**Exercise requirements**. Please write out the material that follows, exactly as it stands.

**Source excerpt**.
╭──
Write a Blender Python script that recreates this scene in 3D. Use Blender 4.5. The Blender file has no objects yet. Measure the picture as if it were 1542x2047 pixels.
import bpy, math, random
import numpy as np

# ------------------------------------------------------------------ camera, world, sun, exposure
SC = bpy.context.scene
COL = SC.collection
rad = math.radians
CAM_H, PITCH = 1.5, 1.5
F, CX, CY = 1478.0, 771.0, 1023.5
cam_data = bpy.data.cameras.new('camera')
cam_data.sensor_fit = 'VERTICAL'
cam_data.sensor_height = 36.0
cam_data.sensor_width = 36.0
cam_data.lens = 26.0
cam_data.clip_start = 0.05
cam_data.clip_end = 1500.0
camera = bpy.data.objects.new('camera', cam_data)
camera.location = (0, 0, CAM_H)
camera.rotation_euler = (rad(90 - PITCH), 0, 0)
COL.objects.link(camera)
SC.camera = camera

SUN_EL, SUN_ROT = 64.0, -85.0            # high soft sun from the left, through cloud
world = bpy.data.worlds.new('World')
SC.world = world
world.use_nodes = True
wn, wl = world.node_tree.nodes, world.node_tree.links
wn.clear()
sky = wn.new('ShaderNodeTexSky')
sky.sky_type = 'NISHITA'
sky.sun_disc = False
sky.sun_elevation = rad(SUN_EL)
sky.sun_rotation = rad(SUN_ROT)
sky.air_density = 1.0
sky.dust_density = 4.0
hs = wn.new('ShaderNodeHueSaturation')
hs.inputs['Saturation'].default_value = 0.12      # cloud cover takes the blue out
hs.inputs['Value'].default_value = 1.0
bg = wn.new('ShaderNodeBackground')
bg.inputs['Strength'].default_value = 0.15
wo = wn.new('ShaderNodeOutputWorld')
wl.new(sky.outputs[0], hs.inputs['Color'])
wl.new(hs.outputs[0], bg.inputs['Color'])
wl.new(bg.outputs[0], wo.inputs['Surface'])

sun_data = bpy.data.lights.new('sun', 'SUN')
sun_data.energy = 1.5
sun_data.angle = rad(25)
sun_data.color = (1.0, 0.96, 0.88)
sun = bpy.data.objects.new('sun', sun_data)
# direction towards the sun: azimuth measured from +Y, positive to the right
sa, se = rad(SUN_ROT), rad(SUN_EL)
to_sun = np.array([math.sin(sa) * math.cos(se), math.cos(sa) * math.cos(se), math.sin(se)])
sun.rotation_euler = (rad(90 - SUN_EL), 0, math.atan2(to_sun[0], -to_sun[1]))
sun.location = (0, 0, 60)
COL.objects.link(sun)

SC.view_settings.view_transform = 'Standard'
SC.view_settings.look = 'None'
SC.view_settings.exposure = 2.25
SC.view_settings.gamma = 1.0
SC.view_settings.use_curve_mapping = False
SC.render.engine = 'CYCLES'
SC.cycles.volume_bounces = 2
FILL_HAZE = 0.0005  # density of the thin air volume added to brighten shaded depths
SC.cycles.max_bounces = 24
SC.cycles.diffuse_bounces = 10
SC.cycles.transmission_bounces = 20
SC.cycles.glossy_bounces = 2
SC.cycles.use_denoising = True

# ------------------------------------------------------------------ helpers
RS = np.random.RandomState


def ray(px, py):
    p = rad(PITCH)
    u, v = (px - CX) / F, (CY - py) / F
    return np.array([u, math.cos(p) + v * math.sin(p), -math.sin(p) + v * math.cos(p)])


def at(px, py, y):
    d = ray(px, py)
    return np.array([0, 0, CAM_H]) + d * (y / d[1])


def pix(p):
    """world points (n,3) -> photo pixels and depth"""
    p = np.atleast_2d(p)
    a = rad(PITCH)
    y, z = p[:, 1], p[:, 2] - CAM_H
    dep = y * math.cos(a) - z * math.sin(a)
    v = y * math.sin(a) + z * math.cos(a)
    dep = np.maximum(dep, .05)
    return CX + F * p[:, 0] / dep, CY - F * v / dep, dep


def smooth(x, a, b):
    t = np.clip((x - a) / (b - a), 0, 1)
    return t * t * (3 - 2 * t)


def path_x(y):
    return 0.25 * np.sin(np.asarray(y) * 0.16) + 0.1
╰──
**Solution to this problem**.
Write a Blender Python script that recreates this scene in 3D. Use Blender 4.5. The Blender file has no objects yet. Measure the picture as if it were 1542x2047 pixels.
import bpy, math, random
import numpy as np

# ------------------------------------------------------------------ camera, world, sun, exposure
SC = bpy.context.scene
COL = SC.collection
rad = math.radians
CAM_H, PITCH = 1.5, 1.5
F, CX, CY = 1478.0, 771.0, 1023.5
cam_data = bpy.data.cameras.new('camera')
cam_data.sensor_fit = 'VERTICAL'
cam_data.sensor_height = 36.0
cam_data.sensor_width = 36.0
cam_data.lens = 26.0
cam_data.clip_start = 0.05
cam_data.clip_end = 1500.0
camera = bpy.data.objects.new('camera', cam_data)
camera.location = (0, 0, CAM_H)
camera.rotation_euler = (rad(90 - PITCH), 0, 0)
COL.objects.link(camera)
SC.camera = camera

SUN_EL, SUN_ROT = 64.0, -85.0            # high soft sun from the left, through cloud
world = bpy.data.worlds.new('World')
SC.world = world
world.use_nodes = True
wn, wl = world.node_tree.nodes, world.node_tree.links
wn.clear()
sky = wn.new('ShaderNodeTexSky')
sky.sky_type = 'NISHITA'
sky.sun_disc = False
sky.sun_elevation = rad(SUN_EL)
sky.sun_rotation = rad(SUN_ROT)
sky.air_density = 1.0
sky.dust_density = 4.0
hs = wn.new('ShaderNodeHueSaturation')
hs.inputs['Saturation'].default_value = 0.12      # cloud cover takes the blue out
hs.inputs['Value'].default_value = 1.0
bg = wn.new('ShaderNodeBackground')
bg.inputs['Strength'].default_value = 0.15
wo = wn.new('ShaderNodeOutputWorld')
wl.new(sky.outputs[0], hs.inputs['Color'])
wl.new(hs.outputs[0], bg.inputs['Color'])
wl.new(bg.outputs[0], wo.inputs['Surface'])

sun_data = bpy.data.lights.new('sun', 'SUN')
sun_data.energy = 1.5
sun_data.angle = rad(25)
sun_data.color = (1.0, 0.96, 0.88)
sun = bpy.data.objects.new('sun', sun_data)
# direction towards the sun: azimuth measured from +Y, positive to the right
sa, se = rad(SUN_ROT), rad(SUN_EL)
to_sun = np.array([math.sin(sa) * math.cos(se), math.cos(sa) * math.cos(se), math.sin(se)])
sun.rotation_euler = (rad(90 - SUN_EL), 0, math.atan2(to_sun[0], -to_sun[1]))
sun.location = (0, 0, 60)
COL.objects.link(sun)

SC.view_settings.view_transform = 'Standard'
SC.view_settings.look = 'None'
SC.view_settings.exposure = 2.25
SC.view_settings.gamma = 1.0
SC.view_settings.use_curve_mapping = False
SC.render.engine = 'CYCLES'
SC.cycles.volume_bounces = 2
FILL_HAZE = 0.0005  # density of the thin air volume added to brighten shaded depths
SC.cycles.max_bounces = 24
SC.cycles.diffuse_bounces = 10
SC.cycles.transmission_bounces = 20
SC.cycles.glossy_bounces = 2
SC.cycles.use_denoising = True

# ------------------------------------------------------------------ helpers
RS = np.random.RandomState


def ray(px, py):
    p = rad(PITCH)
    u, v = (px - CX) / F, (CY - py) / F
    return np.array([u, math.cos(p) + v * math.sin(p), -math.sin(p) + v * math.cos(p)])


def at(px, py, y):
    d = ray(px, py)
    return np.array([0, 0, CAM_H]) + d * (y / d[1])


def pix(p):
    """world points (n,3) -> photo pixels and depth"""
    p = np.atleast_2d(p)
    a = rad(PITCH)
    y, z = p[:, 1], p[:, 2] - CAM_H
    dep = y * math.cos(a) - z * math.sin(a)
    v = y * math.sin(a) + z * math.cos(a)
    dep = np.maximum(dep, .05)
    return CX + F * p[:, 0] / dep, CY - F * v / dep, dep


def smooth(x, a, b):
    t = np.clip((x - a) / (b - a), 0, 1)
    return t * t * (3 - 2 * t)


def path_x(y):
    return 0.25 * np.sin(np.asarray(y) * 0.16) + 0.1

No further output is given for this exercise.